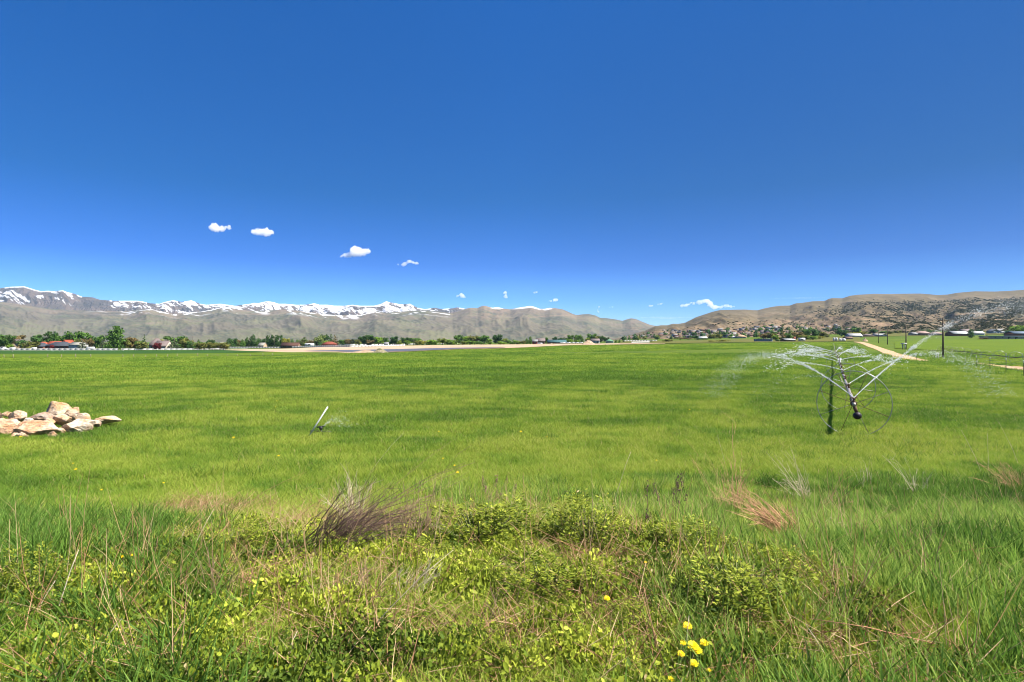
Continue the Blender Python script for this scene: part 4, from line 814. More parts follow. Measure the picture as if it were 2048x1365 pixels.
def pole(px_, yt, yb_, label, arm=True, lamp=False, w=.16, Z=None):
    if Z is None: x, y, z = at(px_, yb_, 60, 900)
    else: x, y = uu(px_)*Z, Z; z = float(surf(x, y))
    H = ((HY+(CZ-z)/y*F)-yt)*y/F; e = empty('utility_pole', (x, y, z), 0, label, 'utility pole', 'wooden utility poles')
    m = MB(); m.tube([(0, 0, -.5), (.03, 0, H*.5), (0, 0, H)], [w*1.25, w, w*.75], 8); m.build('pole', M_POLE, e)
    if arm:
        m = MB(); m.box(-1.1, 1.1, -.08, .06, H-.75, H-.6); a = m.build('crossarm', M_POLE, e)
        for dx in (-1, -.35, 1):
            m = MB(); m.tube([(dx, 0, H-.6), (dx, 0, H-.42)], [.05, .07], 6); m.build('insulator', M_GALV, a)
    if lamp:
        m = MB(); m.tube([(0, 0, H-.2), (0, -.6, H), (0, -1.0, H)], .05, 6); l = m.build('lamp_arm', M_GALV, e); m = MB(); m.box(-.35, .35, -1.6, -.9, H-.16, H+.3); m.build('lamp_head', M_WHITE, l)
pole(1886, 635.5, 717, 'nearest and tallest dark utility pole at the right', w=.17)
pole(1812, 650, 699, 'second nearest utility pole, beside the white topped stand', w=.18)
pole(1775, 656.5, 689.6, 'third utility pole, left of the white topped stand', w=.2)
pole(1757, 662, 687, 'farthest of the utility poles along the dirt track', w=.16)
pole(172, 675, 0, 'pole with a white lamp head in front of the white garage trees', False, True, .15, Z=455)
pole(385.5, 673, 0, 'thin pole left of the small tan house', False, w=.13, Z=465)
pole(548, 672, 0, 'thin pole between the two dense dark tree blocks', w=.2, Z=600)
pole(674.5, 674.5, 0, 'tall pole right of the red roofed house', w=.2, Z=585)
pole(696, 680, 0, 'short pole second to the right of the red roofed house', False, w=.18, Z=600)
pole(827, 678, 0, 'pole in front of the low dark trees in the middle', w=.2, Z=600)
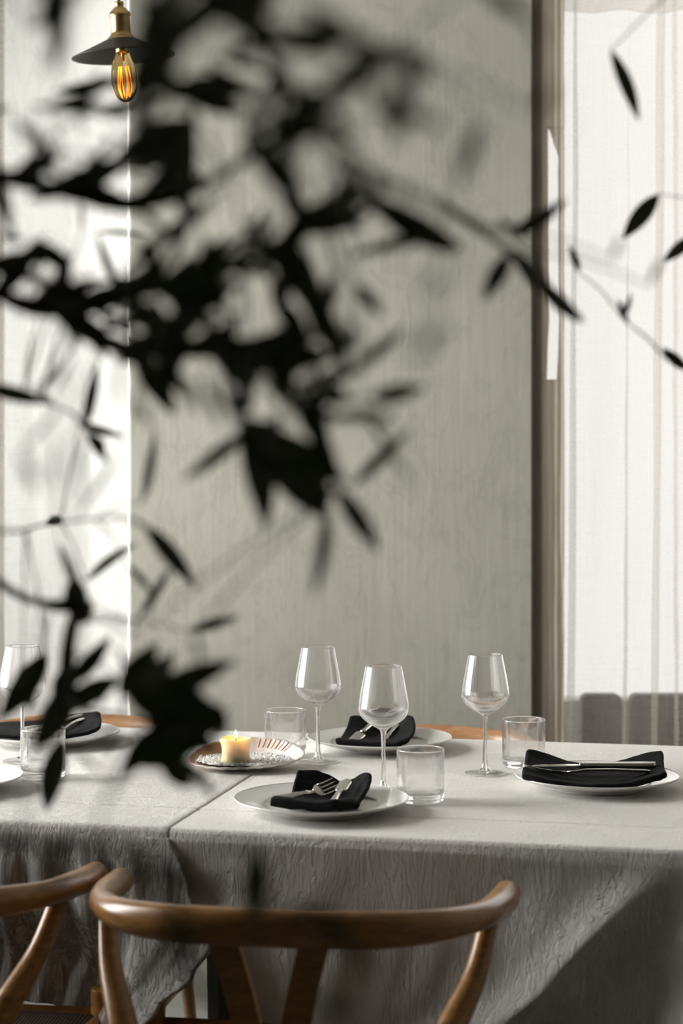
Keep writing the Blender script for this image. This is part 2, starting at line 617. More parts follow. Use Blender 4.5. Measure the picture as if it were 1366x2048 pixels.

- - - - - - -

■ THE PROBLEM
Reproduce the data above in full, exactly as it is, with the pictures left out.

■ REPLY TO THE TASK
Continue the Blender Python script for this scene: part 4, from line 814. More parts follow. Measure the picture as if it were 2048x1365 pixels.
def pole(px_, yt, yb_, label, arm=True, lamp=False, w=.16, Z=None):
    if Z is None: x, y, z = at(px_, yb_, 60, 900)
    else: x, y = uu(px_)*Z, Z; z = float(surf(x, y))
    H = ((HY+(CZ-z)/y*F)-yt)*y/F; e = empty('utility_pole', (x, y, z), 0, label, 'utility pole', 'wooden utility poles')
    m = MB(); m.tube([(0, 0, -.5), (.03, 0, H*.5), (0, 0, H)], [w*1.25, w, w*.75], 8); m.build('pole', M_POLE, e)
    if arm:
        m = MB(); m.box(-1.1, 1.1, -.08, .06, H-.75, H-.6); a = m.build('crossarm', M_POLE, e)
        for dx in (-1, -.35, 1):
            m = MB(); m.tube([(dx, 0, H-.6), (dx, 0, H-.42)], [.05, .07], 6); m.build('insulator', M_GALV, a)
    if lamp:
        m = MB(); m.tube([(0, 0, H-.2), (0, -.6, H), (0, -1.0, H)], .05, 6); l = m.build('lamp_arm', M_GALV, e); m = MB(); m.box(-.35, .35, -1.6, -.9, H-.16, H+.3); m.build('lamp_head', M_WHITE, l)
pole(1886, 635.5, 717, 'nearest and tallest dark utility pole at the right', w=.17)
pole(1812, 650, 699, 'second nearest utility pole, beside the white topped stand', w=.18)
pole(1775, 656.5, 689.6, 'third utility pole, left of the white topped stand', w=.2)
pole(1757, 662, 687, 'farthest of the utility poles along the dirt track', w=.16)
pole(172, 675, 0, 'pole with a white lamp head in front of the white garage trees', False, True, .15, Z=455)
pole(385.5, 673, 0, 'thin pole left of the small tan house', False, w=.13, Z=465)
pole(548, 672, 0, 'thin pole between the two dense dark tree blocks', w=.2, Z=600)
pole(674.5, 674.5, 0, 'tall pole right of the red roofed house', w=.2, Z=585)
pole(696, 680, 0, 'short pole second to the right of the red roofed house', False, w=.18, Z=600)
pole(827, 678, 0, 'pole in front of the low dark trees in the middle', w=.2, Z=600)
Keep writing the Blender script for this image. This is part 2, starting at line 617. More parts follow. Use Blender 4.5. Measure the picture as if it were 1366x2048 pixels.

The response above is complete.